## Task details
Working from the top of the listing below, retype each line through the line containing "S.camera = cam", both included, with no pictures.

## Available data
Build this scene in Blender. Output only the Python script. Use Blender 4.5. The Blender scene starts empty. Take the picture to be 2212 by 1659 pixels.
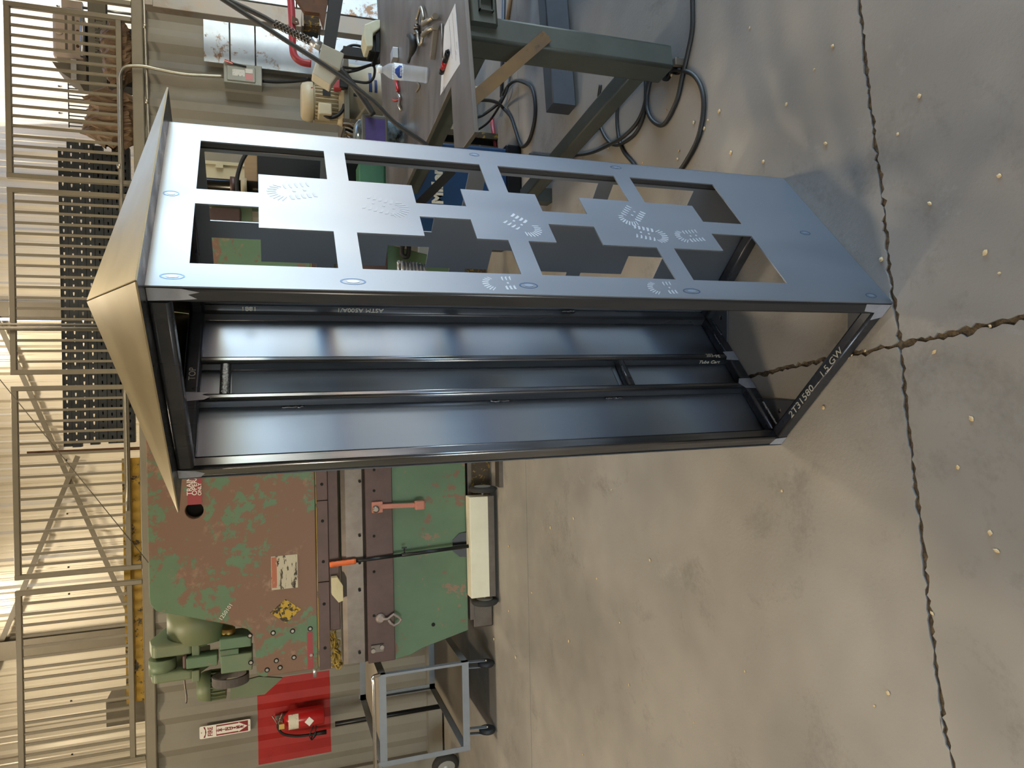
import bpy, bmesh, math, random
from mathutils import Vector, Matrix
from mathutils.geometry import tessellate_polygon
random.seed(7)
PI = math.pi
S = bpy.context.scene
C = S.collection

# ---------------------------------------------------------------- camera
# phone held on its side: the picture's left is the world's up
FPX, PITCH, ROLL, EYE = 1527.6, 0.3314, -0.0201, Vector((0, 0, 1.55))
FWD = Vector((0, math.cos(PITCH), -math.sin(PITCH)))
_rt = Vector((1, 0, 0)); _up = _rt.cross(FWD)
RT = _rt * math.cos(ROLL) + _up * math.sin(ROLL)
UP = -_rt * math.sin(ROLL) + _up * math.cos(ROLL)
cd = bpy.data.cameras.new('camera')
cd.sensor_fit = 'HORIZONTAL'; cd.sensor_width = 36.0; cd.lens = 36.0 * FPX / 2212
cd.clip_start = 0.05; cd.clip_end = 200
cam = bpy.data.objects.new('camera', cd); C.objects.link(cam)
m = Matrix.Identity(4)
for i in range(3):
    m[i][0] = -UP[i]; m[i][1] = RT[i]; m[i][2] = -FWD[i]; m[i][3] = EYE[i]
cam.matrix_world = m
S.camera = cam

# ---------------------------------------------------------------- world, sun, daylight, lamps, exposure
w = bpy.data.worlds.new('world'); S.world = w; w.use_nodes = True
nt = w.node_tree; bg = nt.nodes['Background']
sky = nt.nodes.new('ShaderNodeTexSky'); sky.sky_type = 'NISHITA'
sky.sun_disc = False; sky.sun_elevation = math.radians(50); sky.sun_rotation = math.radians(200)
sky.air_density = 1.0; sky.dust_density = 0.7; sky.ozone_density = 1.0
nt.links.new(sky.outputs[0], bg.inputs[0]); bg.inputs[1].default_value = 1.5
sd = bpy.data.lights.new('sun', 'SUN'); sd.energy = 6.5; sd.angle = math.radians(0.6); sd.color = (1.0, .97, .93)
so = bpy.data.objects.new('sun', sd); C.objects.link(so)
so.rotation_euler = Vector((0.12, 0.50, -0.86)).to_track_quat('-Z', 'Y').to_euler()
def portal(loc, sx, sy, direction):
    d = bpy.data.lights.new('daylight_portal', 'AREA'); d.shape = 'RECTANGLE'; d.size = sx; d.size_y = sy
    d.cycles.is_portal = True
    o = bpy.data.objects.new('daylight_portal', d); C.objects.link(o); o.location = loc
    o.rotation_euler = Vector(direction).to_track_quat('-Z', 'Y').to_euler()
portal((7.45, 0.1, 1.6), 3.2, 10.2, (-1, 0, 0))
portal((-3.9, -6.45, 1.7), 2.8, 3.4, (0, 1, 0))
portal((4.4, 7.98, 5.62), 3.2, 1.2, (0, 0, -1))
def lamp(loc, e, col, size=0.5):
    d = bpy.data.lights.new('high_bay_glow', 'AREA'); d.shape = 'DISK'; d.size = size; d.energy = e; d.color = col
    o = bpy.data.objects.new('high_bay_glow', d); C.objects.link(o); o.location = loc
WARM = (1.0, .86, .66)
LAMPS = ((-3.2, 0.6, 75), (-3.2, 4.4, 62), (0.9, 4.6, 40), (-2.6, 7.9, 42), (0.6, 7.9, 42))  # last two, over the container, are added to brighten the back wall
for lx, ly, le in LAMPS: lamp((lx, ly, 4.86), le, WARM)
vs = S.view_settings
vs.view_transform = 'Standard'; vs.look = 'None'; vs.gamma = 1.0; vs.use_curve_mapping = False
vs.exposure = 0.36
S.cycles.use_denoising = True
S.cycles.max_bounces = 5; S.cycles.diffuse_bounces = 3; S.cycles.glossy_bounces = 4; S.cycles.transmission_bounces = 4; S.cycles.transparent_max_bounces = 6
S.cycles.use_adaptive_sampling = True; S.cycles.adaptive_threshold = 0.02
S.cycles.sample_clamp_indirect = 8.0

# ---------------------------------------------------------------- helpers
def _ray(x, y):
    u = 829.5 - y; v = x - 1106.0
    return FWD * FPX + RT * u - UP * v
def P(x, y, Y):                       # a point of the place at depth Y
    d = _ray(x, y); return EYE + d * (Y / d.y)
def G(x, y, z=0.0):                   # a point of the place at height z
    d = _ray(x, y); return EYE + d * ((z - EYE.z) / d.z)
def V(*a): return Vector(a)

class MB:
    def __init__(s): s.v = []; s.f = []; s.sm = []
    def _a(s, vs, fs, smooth=False):
        b = len(s.v); s.v += [Vector(p) for p in vs]
        for f in fs: s.f.append([b + i for i in f]); s.sm.append(smooth)
        return s
    def box(s, lo, hi):
        x0, y0, z0 = lo; x1, y1, z1 = hi
        if x0 > x1: x0, x1 = x1, x0
        if y0 > y1: y0, y1 = y1, y0
        if z0 > z1: z0, z1 = z1, z0
        return s._a([(x0,y0,z0),(x1,y0,z0),(x1,y1,z0),(x0,y1,z0),(x0,y0,z1),(x1,y0,z1),(x1,y1,z1),(x0,y1,z1)],
                    [(3,2,1,0),(4,5,6,7),(0,1,5,4),(1,2,6,5),(2,3,7,6),(3,0,4,7)])
    def obox(s, o, ax, ay, az):       # corner + three edge vectors
        o, ax, ay, az = map(Vector, (o, ax, ay, az))
        if ax.cross(ay).dot(az) < 0: o = o + az; az = -az
        p = [o, o+ax, o+ax+ay, o+ay]; p += [q+az for q in p]
        return s._a(p, [(3,2,1,0),(4,5,6,7),(0,1,5,4),(1,2,6,5),(2,3,7,6),(3,0,4,7)])
    def bar(s, p0, p1, w, h, up=(0,0,1), r=0.0, n=3):  # rounded rectangular bar from p0 to p1
        p0, p1 = Vector(p0), Vector(p1); d = (p1-p0).normalized()
        sx = d.cross(Vector(up))
        if sx.length < 1e-4: sx = d.cross(Vector((0,1,0)))
        sx.normalize(); sy = sx.cross(d).normalized()
        pr = []
        if r <= 0: pr = [(-w/2,-h/2),(w/2,-h/2),(w/2,h/2),(-w/2,h/2)]
        else:
            for cx, cy, a0 in ((w/2-r,-h/2+r,-90),(w/2-r,h/2-r,0),(-w/2+r,h/2-r,90),(-w/2+r,-h/2+r,180)):
                for k in range(n+1):
                    a = math.radians(a0 + 90*k/n); pr.append((cx+r*math.cos(a), cy+r*math.sin(a)))
        k = len(pr)
        vs = [p0+sx*a+sy*b for a, b in pr] + [p1+sx*a+sy*b for a, b in pr]
        b = len(s.v); s.v += vs
        for i in range(k):
            j = (i+1) % k; s.f.append([b+i, b+i+k, b+j+k, b+j]); s.sm.append(r > 0 and (i+1) % (n+1) != 0)
        s.f.append([b+i for i in range(k)]); s.sm.append(False)
        s.f.append([b+k+i for i in range(k-1,-1,-1)]); s.sm.append(False)
        return s
    def tube(s, pts, r, n=8, closed=False, caps=True):
        pts = [Vector(p) for p in pts]; k = len(pts)
        rr = r if isinstance(r, (list, tuple)) else [r]*k
        prev = None; b = len(s.v)
        for i, p in enumerate(pts):
            if closed: t = pts[(i+1) % k] - pts[i-1]
            else: t = pts[min(i+1,k-1)] - pts[max(i-1,0)]
            t = t.normalized() if t.length > 1e-9 else Vector((0,0,1))
            if prev is None:
                a = t.orthogonal().normalized()
            else:
                a = prev - t*prev.dot(t); a = a.normalized() if a.length > 1e-6 else t.orthogonal().normalized()
            prev = a; c = t.cross(a)
            for q in range(n):
                th = 2*PI*q/n; s.v.append(p + (a*math.cos(th) + c*math.sin(th))*rr[i])
        for i in range(k if closed else k-1):
            j = (i+1) % k
            for q in range(n):
                q2 = (q+1) % n
                s.f.append([b+i*n+q, b+i*n+q2, b+j*n+q2, b+j*n+q]); s.sm.append(True)
        if caps and not closed:
            s.f.append([b+q for q in range(n-1,-1,-1)]); s.sm.append(False)
            s.f.append([b+(k-1)*n+q for q in range(n)]); s.sm.append(False)
        return s
    def cyl(s, p0, p1, r, n=20, r2=None): return s.tube([p0, p1], [r, r if r2 is None else r2], n)
    def lathe(s, o, axis, prof, n=24):       # prof: (distance along axis, radius)
        o = Vector(o); d = Vector(axis).normalized(); a = d.orthogonal().normalized(); c = d.cross(a); b = len(s.v); k = len(prof)
        for h, r in prof:
            for q in range(n):
                th = 2*PI*q/n; s.v.append(o + d*h + (a*math.cos(th)+c*math.sin(th))*max(r,1e-5))
        for i in range(k-1):
            for q in range(n):
                q2 = (q+1) % n; s.f.append([b+i*n+q, b+i*n+q2, b+(i+1)*n+q2, b+(i+1)*n+q]); s.sm.append(True)
        s.f.append([b+q for q in range(n-1,-1,-1)]); s.sm.append(False)
        s.f.append([b+(k-1)*n+q for q in range(n)]); s.sm.append(False)
        return s
    def plate(s, loops, o, ex, ey, t):       # flat plate: outline + holes in (x,y), thickness along ex x ey
        o, ex, ey = Vector(o), Vector(ex), Vector(ey); nz = ex.cross(ey).normalized()*t
        lp = [[Vector((p[0], p[1], 0)) for p in l] for l in loops]
        tris = tessellate_polygon(lp); flat = [p for l in lp for p in l]; k = len(flat); b = len(s.v)
        s.v += [o+ex*p.x+ey*p.y for p in flat] + [o+ex*p.x+ey*p.y+nz for p in flat]
        def area(l): return sum(l[i].x*l[(i+1)%len(l)].y - l[(i+1)%len(l)].x*l[i].y for i in range(len(l)))
        for t3 in tris:
            p, q, r_ = (flat[i] for i in t3)
            if (q-p).cross(r_-p).z < 0: t3 = (t3[0], t3[2], t3[1])
            s.f.append([b+k+t3[0], b+k+t3[1], b+k+t3[2]]); s.f.append([b+t3[2], b+t3[1], b+t3[0]]); s.sm += [False, False]
        c0 = 0
        for li, l in enumerate(lp):
            n = len(l); ccw = area(l) > 0
            if li: ccw = not ccw
            for i in range(n):
                j = (i+1) % n
                q = [b+c0+i, b+c0+j, b+k+c0+j, b+k+c0+i]
                if not ccw: q.reverse()
                s.f.append(q); s.sm.append(False)
            c0 += n
        return s
    def grid(s, rows, smooth=True, closed=False):   # rows of points
        n = len(rows[0]); b = len(s.v)
        for r in rows: s.v += [Vector(p) for p in r]
        for i in range(len(rows)-1):
            for j in range(n if closed else n-1):
                j2 = (j+1) % n
                s.f.append([b+i*n+j, b+i*n+j2, b+(i+1)*n+j2, b+(i+1)*n+j]); s.sm.append(smooth)
        return s
    def xf(s, M_):
        s.v = [M_ @ p for p in s.v]; return s
    def ctr(s):
        lo = [min(p[i] for p in s.v) for i in range(3)]; hi = [max(p[i] for p in s.v) for i in range(3)]
        return Vector(((lo[0]+hi[0])/2, (lo[1]+hi[1])/2, lo[2]))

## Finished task
Build this scene in Blender. Output only the Python script. Use Blender 4.5. The Blender scene starts empty. Take the picture to be 2212 by 1659 pixels.
import bpy, bmesh, math, random
from mathutils import Vector, Matrix
from mathutils.geometry import tessellate_polygon
random.seed(7)
PI = math.pi
S = bpy.context.scene
C = S.collection

# ---------------------------------------------------------------- camera
# phone held on its side: the picture's left is the world's up
FPX, PITCH, ROLL, EYE = 1527.6, 0.3314, -0.0201, Vector((0, 0, 1.55))
FWD = Vector((0, math.cos(PITCH), -math.sin(PITCH)))
_rt = Vector((1, 0, 0)); _up = _rt.cross(FWD)
RT = _rt * math.cos(ROLL) + _up * math.sin(ROLL)
UP = -_rt * math.sin(ROLL) + _up * math.cos(ROLL)
cd = bpy.data.cameras.new('camera')
cd.sensor_fit = 'HORIZONTAL'; cd.sensor_width = 36.0; cd.lens = 36.0 * FPX / 2212
cd.clip_start = 0.05; cd.clip_end = 200
cam = bpy.data.objects.new('camera', cd); C.objects.link(cam)
m = Matrix.Identity(4)
for i in range(3):
    m[i][0] = -UP[i]; m[i][1] = RT[i]; m[i][2] = -FWD[i]; m[i][3] = EYE[i]
cam.matrix_world = m
S.camera = cam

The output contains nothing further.